### RECORD EXCERPTS
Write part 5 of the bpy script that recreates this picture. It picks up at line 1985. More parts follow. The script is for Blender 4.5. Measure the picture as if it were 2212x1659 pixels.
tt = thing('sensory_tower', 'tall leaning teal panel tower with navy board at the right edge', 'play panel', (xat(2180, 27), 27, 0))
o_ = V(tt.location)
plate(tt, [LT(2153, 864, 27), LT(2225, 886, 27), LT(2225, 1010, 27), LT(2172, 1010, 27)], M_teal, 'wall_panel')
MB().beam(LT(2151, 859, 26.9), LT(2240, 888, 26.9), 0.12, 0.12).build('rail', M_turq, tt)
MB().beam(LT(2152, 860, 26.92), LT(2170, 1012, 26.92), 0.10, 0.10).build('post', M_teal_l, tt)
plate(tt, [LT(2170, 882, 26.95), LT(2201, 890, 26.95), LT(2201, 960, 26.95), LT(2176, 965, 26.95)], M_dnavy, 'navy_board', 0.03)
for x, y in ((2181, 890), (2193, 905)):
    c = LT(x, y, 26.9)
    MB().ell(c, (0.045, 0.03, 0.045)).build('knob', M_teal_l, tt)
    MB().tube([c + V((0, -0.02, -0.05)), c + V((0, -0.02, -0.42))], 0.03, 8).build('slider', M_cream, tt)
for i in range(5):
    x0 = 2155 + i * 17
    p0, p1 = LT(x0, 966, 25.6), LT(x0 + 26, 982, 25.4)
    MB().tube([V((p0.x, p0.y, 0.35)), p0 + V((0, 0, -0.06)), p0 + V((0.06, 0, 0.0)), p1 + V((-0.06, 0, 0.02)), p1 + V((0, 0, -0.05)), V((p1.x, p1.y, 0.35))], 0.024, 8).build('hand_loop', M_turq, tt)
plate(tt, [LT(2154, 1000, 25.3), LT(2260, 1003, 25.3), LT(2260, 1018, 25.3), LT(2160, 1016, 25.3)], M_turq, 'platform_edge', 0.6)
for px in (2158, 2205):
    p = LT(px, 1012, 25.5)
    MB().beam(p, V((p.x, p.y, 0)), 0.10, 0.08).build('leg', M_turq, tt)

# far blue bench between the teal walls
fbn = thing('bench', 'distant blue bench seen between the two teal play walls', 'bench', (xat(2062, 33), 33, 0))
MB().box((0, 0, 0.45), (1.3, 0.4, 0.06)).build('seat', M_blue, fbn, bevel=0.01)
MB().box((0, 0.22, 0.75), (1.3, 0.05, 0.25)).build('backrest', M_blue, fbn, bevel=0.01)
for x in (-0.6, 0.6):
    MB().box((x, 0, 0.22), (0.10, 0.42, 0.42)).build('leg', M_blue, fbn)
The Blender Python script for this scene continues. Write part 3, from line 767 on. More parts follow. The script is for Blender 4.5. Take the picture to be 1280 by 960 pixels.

### GIVEN PROBLEM
Repeat the records exactly, including every line.

### RESPONSE TO THIS EXERCISE
Write part 5 of the bpy script that recreates this picture. It picks up at line 1985. More parts follow. The script is for Blender 4.5. Measure the picture as if it were 2212x1659 pixels.
tt = thing('sensory_tower', 'tall leaning teal panel tower with navy board at the right edge', 'play panel', (xat(2180, 27), 27, 0))
o_ = V(tt.location)
plate(tt, [LT(2153, 864, 27), LT(2225, 886, 27), LT(2225, 1010, 27), LT(2172, 1010, 27)], M_teal, 'wall_panel')
MB().beam(LT(2151, 859, 26.9), LT(2240, 888, 26.9), 0.12, 0.12).build('rail', M_turq, tt)
MB().beam(LT(2152, 860, 26.92), LT(2170, 1012, 26.92), 0.10, 0.10).build('post', M_teal_l, tt)
plate(tt, [LT(2170, 882, 26.95), LT(2201, 890, 26.95), LT(2201, 960, 26.95), LT(2176, 965, 26.95)], M_dnavy, 'navy_board', 0.03)
for x, y in ((2181, 890), (2193, 905)):
    c = LT(x, y, 26.9)
    MB().ell(c, (0.045, 0.03, 0.045)).build('knob', M_teal_l, tt)
    MB().tube([c + V((0, -0.02, -0.05)), c + V((0, -0.02, -0.42))], 0.03, 8).build('slider', M_cream, tt)
for i in range(5):
    x0 = 2155 + i * 17
    p0, p1 = LT(x0, 966, 25.6), LT(x0 + 26, 982, 25.4)
    MB().tube([V((p0.x, p0.y, 0.35)), p0 + V((0, 0, -0.06)), p0 + V((0.06, 0, 0.0)), p1 + V((-0.06, 0, 0.02)), p1 + V((0, 0, -0.05)), V((p1.x, p1.y, 0.35))], 0.024, 8).build('hand_loop', M_turq, tt)
plate(tt, [LT(2154, 1000, 25.3), LT(2260, 1003, 25.3), LT(2260, 1018, 25.3), LT(2160, 1016, 25.3)], M_turq, 'platform_edge', 0.6)
for px in (2158, 2205):
    p = LT(px, 1012, 25.5)
    MB().beam(p, V((p.x, p.y, 0)), 0.10, 0.08).build('leg', M_turq, tt)

# far blue bench between the teal walls
fbn = thing('bench', 'distant blue bench seen between the two teal play walls', 'bench', (xat(2062, 33), 33, 0))
MB().box((0, 0, 0.45), (1.3, 0.4, 0.06)).build('seat', M_blue, fbn, bevel=0.01)
MB().box((0, 0.22, 0.75), (1.3, 0.05, 0.25)).build('backrest', M_blue, fbn, bevel=0.01)
for x in (-0.6, 0.6):
    MB().box((x, 0, 0.22), (0.10, 0.42, 0.42)).build('leg', M_blue, fbn)
The Blender Python script for this scene continues. Write part 3, from line 767 on. More parts follow. The script is for Blender 4.5. Take the picture to be 1280 by 960 pixels.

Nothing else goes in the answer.